WILLIAM MORRIS AND HIS WORK
IF it is agreed that art, after all, may be summed up as the expression of character, it follows that the more we realize an artist's personality the clearer understanding we shall get of his work. So remarkable a personality as that of William Morris must have left many distinct, and at the same time different, impressions upon the minds of those who knew him, or enjoyed his friendship in life.
It is difficult to realize that fifteen years have passed away since he left us; but from the dark and blurred background of changing years his character and work define themselves, and his position and influence take their true place, while his memory, like some masterly portrait, remains clear and vivid in our minds—re-presented as it were in the severe but refined draughtsmanship of time.
With so distinct and massive an individuality it was strange to hear him say, as I once did, that of the six different personalities he recognized within himself at different times he often wondered which was the real William Morris! Those who knew him, however, were aware of many different sides, and we know that the "idle dreamer of an empty day" was also the enthusiastic artist and craftsman, and could become the man of passionate action on occasion, or the shrewd man of business, or the keen politician also, as well as the quiet observer of nature and life. Even the somewhat Johnsonian absoluteness and emphasis of expression which characterized him generally, would occasionally give way to an open-to-conviction manner, when tackled by a sincere and straightforward questioner.
But Morris was above and before all else a poet—a practical poet, if one may use such a term—and this explains the whole of his work. Not that personally he at all answered to the popular conventional idea of a poet, rather the reverse, and he was anything but a sentimentalist. He hated both the introspective and the rhetorical school, and he never posed. He loved romance and was steeped in mediaeval lore, but it was a real living world to him, and the glimpses he gives us are those of an actual spectator. It is not archaeology, it is life, quite as vivid to him, perhaps more so than that of the present day. He loved nature, he loved beautiful detail, he loved pattern, he loved colour—"red and blue" he used to say in his full-blooded way. His patterns are decorative poems in terms of form and colour. His poems and romances are decorative patterns in forms of speech and rhyme. His dream world and his ideal world were like one of his own tapestries—a green field starred with vivid flowers upon which moved the noble and beautiful figures of his romantic imagination, as distinct in type and colour as heraldic charges. Textile design interested him profoundly and occupied him greatly, and one may trace its influence, I think, throughout his work—even in his Kelmscott Press borders. One might almost say that he had a textile imagination, his poems and romances seem to be woven in the loom of his mind, and to enfold the reader like a magic web.
But though he cast his conceptions in the forms and dress of a past age, he took his inspiration straight from nature and life. His poems are full of English landscapes, and through the woods of his romances one might come upon a reach of the silvery Thames at any moment.
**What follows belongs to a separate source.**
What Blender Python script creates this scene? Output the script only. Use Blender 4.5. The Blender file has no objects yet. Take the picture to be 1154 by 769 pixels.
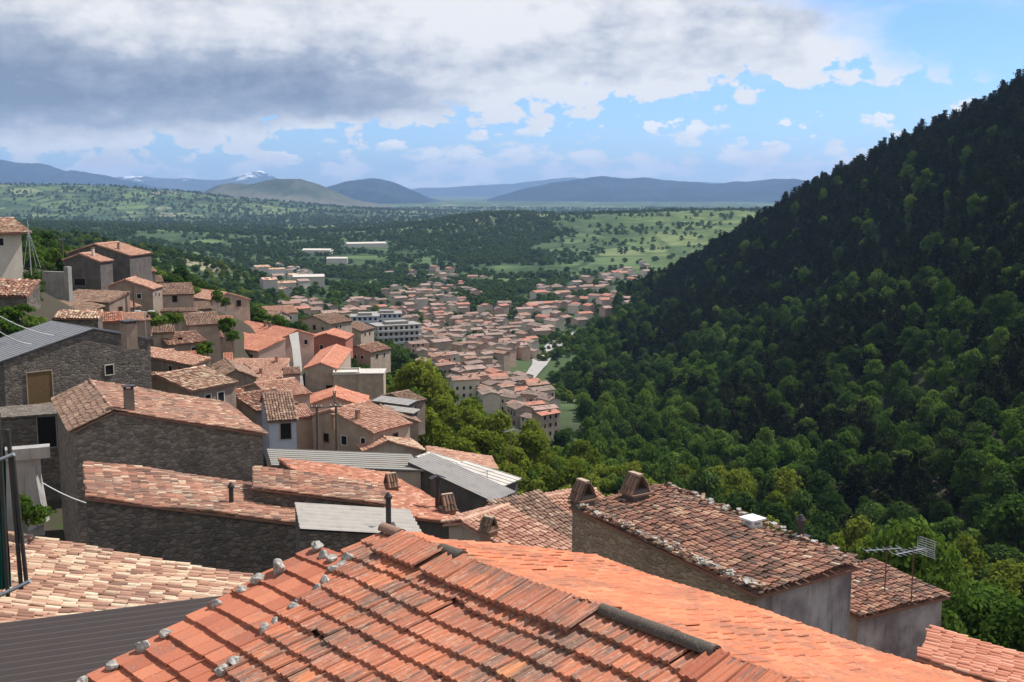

The river he loved winds through the whole of his delightful Socialistic Utopia in "News from Nowhere."
As a craftsman and an artist working with assistants and in the course of his business he was brought face to face with the modern conditions of labour and manufacture, and was forced to think about the political economy of art. Accepting the economic teaching of John Ruskin, he went much further and gave his allegiance to the banner of Socialism, under which, however, he founded his own school and had his own following, and conducted his own newspaper. From the dream world of romance, and from the sequestered garden of design, he plunged into the thick of the fight for human freedom, in which, he held, was involved the very existence of art.
Ever and anon he returned to his sanctuary—his workshop—to fashion some new thing of beauty, in verse or craftsmanship, in which we see the results of his labour in so many directions.
He certainly seemed to have possessed a larger and fuller measure of vitality and energy than most men—perhaps such extra vitality is the distinction of genius—but the very strenuousness of his nature probably shortened the duration of his life. There were never any half-measures with him, but everything he took up, he went into seriously, nay, passionately, with the whole force of his being. His power of concentration (the secret of great workers) was enormous, and was spent from time to time in a multitude of ways, but whether in the eager search for decorative beauty, his care for the preservation of ancient buildings, in the delight of ancient saga, story, or romance, or in the battle for the welfare of mankind, like one of his own chieftains and heroes, he always made his presence felt, and as the practical pioneer and the master-craftsman in the revival of English design and handicraft his memory will always be held in honour.
His death marked an epoch both in art and in social and economic thought. The press notices and appreciations that have appeared from time to time for the most part have dwelt upon his work as a poet and an artist and craftsman, and have but lightly passed over his connection with Socialism and advanced thought.